We are called to give each other support, to sink our roots into the shallow soil of a culture which no longer values church life, and we are to grasp on to one another at the root level! That’s what these things are that we are asked to share—roots! What is more fundamental to us than our hopes, our joys, our burdens, our risks? In order to share these things, we must be willing to divulge these things to one another. This is why ministries within the church like Griefshare and youth group and UMW and Bible study are so important. These are venues when we are invited to stretch out our roots and grasp ahold of one another.
On another level—it is also why we are asked to share our stories with one another. A church is group of people who know and are invested in each other’s spiritual stories. As a matter of record, our recent General Conference added the record of the Christian Journey into the required records that a church is asked to keep of its members.
Our hope is that as individuals within a community, there is a balance between the two ways of being. If I am in the midst of a crisis of faith—I should not be the only person in my church who knows about it. If I am joyful about a new beginning in my life—this house should know my joy. We are invested in each other. As Paul says to the Romans, “So we who are many are one body, and individually we are members of one another.”
Yet the church is not a place where we strive for conformity. In our unity, we celebrate the uniqueness and special gifts given to each individual, and we seek to foster that.
Finally, take a look at this cone. It’s not the largest cone you’ve ever seen, is it? It is not that impressive really. But, this kind of cone grows into these impressive trees that we have been speaking about. This is what you have to give as a part of the forest. Things that you say and do to give new life to this body are not always memorable or noticeable to you. But like this insignificant little cone—the Kingdom of God is like a mustard seed. We can be kingdom bearing people!

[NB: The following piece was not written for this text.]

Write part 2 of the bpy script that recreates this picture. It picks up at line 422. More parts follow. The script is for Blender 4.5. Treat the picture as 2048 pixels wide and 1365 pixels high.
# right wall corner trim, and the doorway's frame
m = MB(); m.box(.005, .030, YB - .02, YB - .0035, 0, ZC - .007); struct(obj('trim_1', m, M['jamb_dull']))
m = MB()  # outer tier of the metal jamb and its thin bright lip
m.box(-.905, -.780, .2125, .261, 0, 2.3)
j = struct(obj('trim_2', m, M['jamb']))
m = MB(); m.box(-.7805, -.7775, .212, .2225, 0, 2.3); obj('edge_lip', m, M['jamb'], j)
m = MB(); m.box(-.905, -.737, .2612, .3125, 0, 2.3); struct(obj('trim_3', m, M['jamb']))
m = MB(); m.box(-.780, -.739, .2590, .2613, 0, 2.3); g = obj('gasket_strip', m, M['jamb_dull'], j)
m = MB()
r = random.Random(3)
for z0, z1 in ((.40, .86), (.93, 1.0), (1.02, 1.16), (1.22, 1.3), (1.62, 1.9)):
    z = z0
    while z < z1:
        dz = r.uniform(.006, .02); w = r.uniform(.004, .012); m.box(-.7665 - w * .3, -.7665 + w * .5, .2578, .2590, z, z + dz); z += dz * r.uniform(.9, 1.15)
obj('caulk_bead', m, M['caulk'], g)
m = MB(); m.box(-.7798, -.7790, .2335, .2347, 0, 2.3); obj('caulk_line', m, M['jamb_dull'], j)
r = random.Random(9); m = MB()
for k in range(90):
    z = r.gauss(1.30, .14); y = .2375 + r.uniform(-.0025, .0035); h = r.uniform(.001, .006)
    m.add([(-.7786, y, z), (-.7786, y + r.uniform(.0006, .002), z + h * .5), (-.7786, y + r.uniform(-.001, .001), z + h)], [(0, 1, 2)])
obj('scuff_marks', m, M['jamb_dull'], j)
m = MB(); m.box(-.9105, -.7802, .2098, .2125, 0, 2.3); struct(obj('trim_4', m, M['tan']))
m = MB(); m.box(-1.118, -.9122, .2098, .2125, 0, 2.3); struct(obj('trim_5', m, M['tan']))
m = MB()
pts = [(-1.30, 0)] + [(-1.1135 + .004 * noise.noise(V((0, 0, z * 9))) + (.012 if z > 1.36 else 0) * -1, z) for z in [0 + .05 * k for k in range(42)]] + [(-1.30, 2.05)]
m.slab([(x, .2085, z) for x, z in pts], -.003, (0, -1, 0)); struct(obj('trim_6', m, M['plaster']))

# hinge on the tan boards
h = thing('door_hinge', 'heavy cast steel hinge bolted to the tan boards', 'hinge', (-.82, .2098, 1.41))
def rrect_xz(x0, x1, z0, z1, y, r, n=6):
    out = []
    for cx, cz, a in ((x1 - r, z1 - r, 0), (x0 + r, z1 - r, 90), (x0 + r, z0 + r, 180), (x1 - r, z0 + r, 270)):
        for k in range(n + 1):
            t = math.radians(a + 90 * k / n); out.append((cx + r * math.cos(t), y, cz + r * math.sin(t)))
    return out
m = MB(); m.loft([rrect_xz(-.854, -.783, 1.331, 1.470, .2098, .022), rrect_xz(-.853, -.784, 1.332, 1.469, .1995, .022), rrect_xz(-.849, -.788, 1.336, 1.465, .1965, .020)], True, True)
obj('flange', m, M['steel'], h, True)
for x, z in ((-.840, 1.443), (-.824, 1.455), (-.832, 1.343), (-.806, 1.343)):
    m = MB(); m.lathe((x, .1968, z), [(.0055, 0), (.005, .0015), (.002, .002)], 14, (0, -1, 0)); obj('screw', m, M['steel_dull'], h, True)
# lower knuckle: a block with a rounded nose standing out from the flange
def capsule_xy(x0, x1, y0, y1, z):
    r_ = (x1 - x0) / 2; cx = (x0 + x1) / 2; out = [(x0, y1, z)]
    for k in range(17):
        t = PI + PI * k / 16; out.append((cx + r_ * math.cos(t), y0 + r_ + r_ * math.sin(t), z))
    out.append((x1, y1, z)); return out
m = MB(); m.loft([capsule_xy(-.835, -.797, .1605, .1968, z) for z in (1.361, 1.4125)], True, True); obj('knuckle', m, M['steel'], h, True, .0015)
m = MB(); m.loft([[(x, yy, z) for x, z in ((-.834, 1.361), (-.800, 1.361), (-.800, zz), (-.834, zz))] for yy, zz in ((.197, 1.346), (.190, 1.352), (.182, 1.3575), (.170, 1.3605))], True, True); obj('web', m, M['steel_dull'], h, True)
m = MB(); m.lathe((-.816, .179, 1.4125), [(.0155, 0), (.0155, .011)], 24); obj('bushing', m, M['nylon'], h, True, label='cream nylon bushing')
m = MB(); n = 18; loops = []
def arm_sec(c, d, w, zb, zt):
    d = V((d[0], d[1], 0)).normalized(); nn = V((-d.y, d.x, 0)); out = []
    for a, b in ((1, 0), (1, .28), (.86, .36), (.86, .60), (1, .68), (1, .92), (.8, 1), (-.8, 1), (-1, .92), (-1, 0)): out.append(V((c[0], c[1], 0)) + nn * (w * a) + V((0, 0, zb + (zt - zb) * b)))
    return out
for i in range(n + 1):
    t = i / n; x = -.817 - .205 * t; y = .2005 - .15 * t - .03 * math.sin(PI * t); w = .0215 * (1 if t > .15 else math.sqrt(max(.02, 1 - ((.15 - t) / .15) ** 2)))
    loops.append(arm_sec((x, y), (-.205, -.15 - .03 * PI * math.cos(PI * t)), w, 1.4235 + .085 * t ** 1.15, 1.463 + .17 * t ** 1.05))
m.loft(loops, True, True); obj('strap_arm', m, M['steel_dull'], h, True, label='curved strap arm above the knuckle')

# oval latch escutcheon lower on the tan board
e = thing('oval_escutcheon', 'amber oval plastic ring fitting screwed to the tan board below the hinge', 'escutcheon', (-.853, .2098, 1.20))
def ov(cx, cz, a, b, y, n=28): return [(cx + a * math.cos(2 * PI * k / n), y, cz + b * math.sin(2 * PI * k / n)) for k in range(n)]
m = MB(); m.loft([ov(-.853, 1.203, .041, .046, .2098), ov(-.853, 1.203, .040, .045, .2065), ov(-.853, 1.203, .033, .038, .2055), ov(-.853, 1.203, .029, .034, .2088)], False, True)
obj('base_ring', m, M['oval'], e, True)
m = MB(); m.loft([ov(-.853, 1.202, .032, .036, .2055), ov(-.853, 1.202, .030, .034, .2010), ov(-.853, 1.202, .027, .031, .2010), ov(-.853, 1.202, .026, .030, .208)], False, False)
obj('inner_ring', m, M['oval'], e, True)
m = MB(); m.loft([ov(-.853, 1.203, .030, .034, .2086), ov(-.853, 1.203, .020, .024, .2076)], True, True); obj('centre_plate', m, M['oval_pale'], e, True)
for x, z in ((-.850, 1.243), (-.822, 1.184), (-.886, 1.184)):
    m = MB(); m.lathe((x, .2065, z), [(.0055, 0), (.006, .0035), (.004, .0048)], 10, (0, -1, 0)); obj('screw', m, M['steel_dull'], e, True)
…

It doesn’t take gargantuan seeds to raise people with Sequoyah like faith—it simply requires persistence. It may be the contributions that you make in the life of the church that give birth to the kind of ministry that really changes lives of those around you. You have no idea what kind of power is manifested when we live with the faith that our actions make a difference in the world.
Another thing—for these little cones to do what they are intended to do, there is a key ingredient: fire. Forest fires cause these little cones to burst, and that is what leads to new life in the ground. The Sequoyah trees have fire resistant bark, and you notice that they don’t put off much foliage until the crown at the top of the tree. This is so fire can’t catch the crown on fire and harm the tree. For new life to emerge in our forest, we must allow the fire of renewal to burn among us! Many look at a the fires of renewal and are fearful. “Things are going to change!” they say. “My beloved church won’t be the same!” Changes may come and people run away. But if we are to be the forest that God wants us to be. If we are to be a vibrant, living church, we must allow for the fires to renew the forest and make way for new life to take hold.
Have faith! Trust that God will bring the Vision of the Kingdom to our hearts and that the Body of Christ among us will bring that Kingdom into being. We have a part to play! Have faith! Amen.